Los ojos de Rigoberto brillan de nostalgia, no solo por el recuerdo de su muchacho, sino también porque, en esa banca, regresan a su mente los rostros de otros seres queridos que partieron demasiado pronto. Su papá, su mamá, su esposa y su hijo José. Son memorias que lo devuelven a la infancia marcada por la pobreza, a esos años en los que sobrevivir era un arte aprendido a fuerza de carencias.
“Me calcé hasta los once años”, confiesa sin pena, con un orgullo que desnuda la dureza de su niñez en un cantón perdido de San Lorenzo, Ahuachapán. Allí crecieron él y sus hermanos bajo el techo humilde de dos padres sin mayor escuela, pero con una visión clara: la educación sería el camino para escapar de la miseria.
«Caminar más de 10 kilómetros descalzos con mi hermano, porque nos quitabamos los zapatos para no enlodarlos, era una aventura de niños, pero al mismo un reflejo de cuidar lo poco que nuestros padres compraban con sacrificios» dibuja sus primeros años de estudios en el campo y luego en la capital donde «dormía en cuarto pequeño y muchas carencias, pero que era el orgullo de su familia, pues se formaba en la Universidad».
Un día, aquel muchacho de pies descalzos viajó hasta San Salvador. Se matriculó en el recién fundado Instituto Técnico Industrial (ITI), donde se graduó antes de dar otro salto a la Universidad de El Salvador, de donde salió convertido en ingeniero eléctrico. La vida lo llevó a trabajar en la antigua Administración Nacional de Telecomunicaciones (ANTEL), a viajar a España para especializarse en redes telefónicas… y, finalmente, a dar un giro radical: dejar la institución para regresar al campo, a una manzana de tierra heredada por su padre.

Esa pequeña propiedad con el tiempo se hizo grande, la trabajó con denuedo y fe hasta que llegò el dia que compró una finca de cafetales donde antes cortaba como jornalero y que ahora le pertenecen, recuerda cómo fue su hijo quien lo animó a adquirir esta finca. Juntos soñaron y trabajaron para convertirla en un lugar fértil, símbolo de la esperanza sembrada en cada surco.

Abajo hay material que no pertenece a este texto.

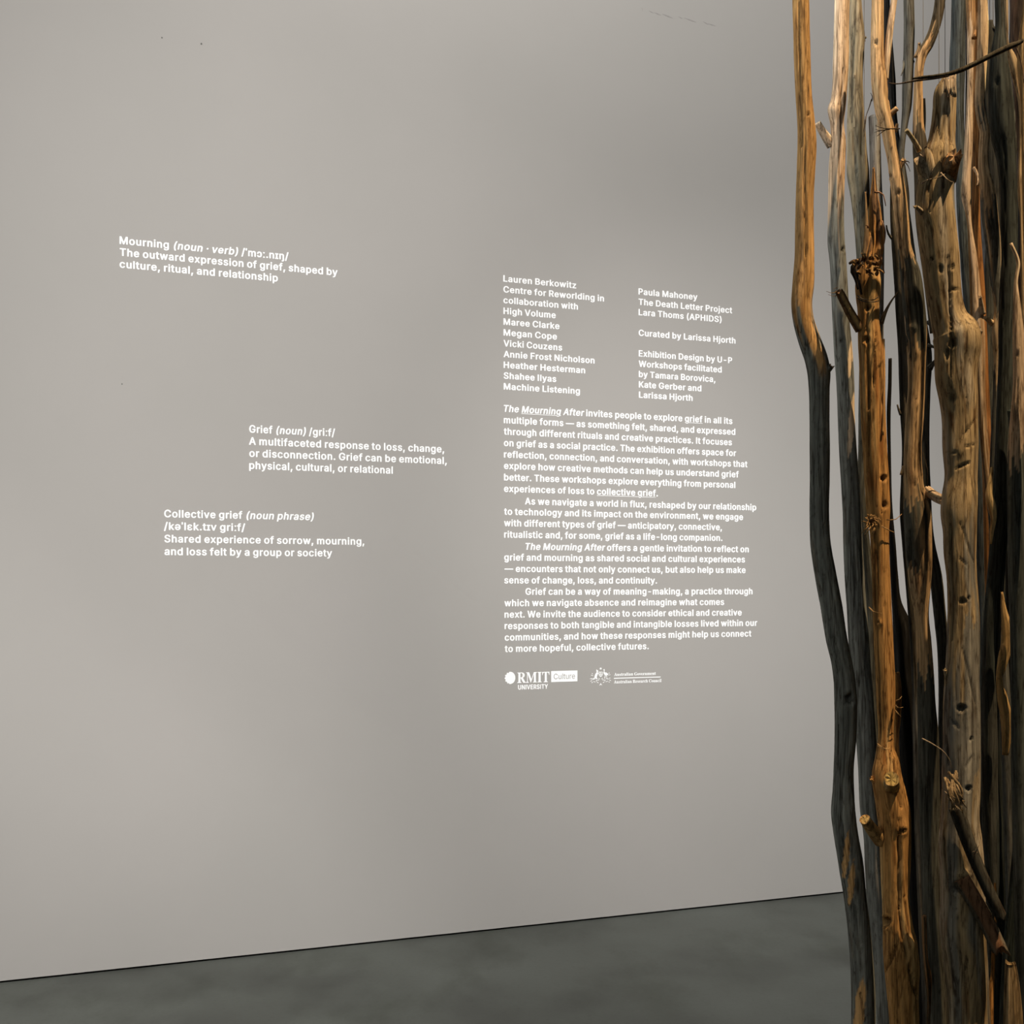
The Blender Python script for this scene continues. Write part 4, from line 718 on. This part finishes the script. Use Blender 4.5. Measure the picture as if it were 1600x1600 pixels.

Otra iniciativa de su finado hijo fue una montaña de tierra útil para la construcción, donde hoy sentado en una rústica banca, supervisando los caminos que entran a cargar tierra y se sirve otro cafe que cosecha en su finca allá por San Lorenzo, con los ojos inundados de alegría, murmura con un dejo de tristeza y entre sollozos “Me hubiese gustado que estuviera aquí”. Y añade, con una fe que parece levantarlo por dentro: “Le hago huevos al dolor y la tristeza. Estoy en paz con Dios, porque me lo prestó 39 años y fuimos felices”.
La serenidad de Retana – como le dicen la mayoría de sus amigos a Rigoberto – no nace de la resignación, sino de la fe. Siempre ha creído que las debilidades y las escaseces humanas encuentran sentido cuando se ponen en manos del Señor Jesús. Su vida es testimonio de que, aunque los momentos difíciles lleguen, la voluntad de Dios abre caminos de esperanza.
Por eso, Rigoberto no solo vende tierra o siembra café : también ha sembrado fe. Su labor en la Fraternidad de Hombres de Negocios del Evangelio Completo lo ha convertido en testigo vivo del poder de Dios para transformar vidas. Allí ha compartido sus recursos e historia con hombres, mujeres y jóvenes, recordándoles que, más allá de las pérdidas, siempre hay una razón para seguir creyendo y levantarse una vez más con fe y actitud frente a la adversidad que la vida no dejará de retar a los creen que la ultima palabra la tiene Dios.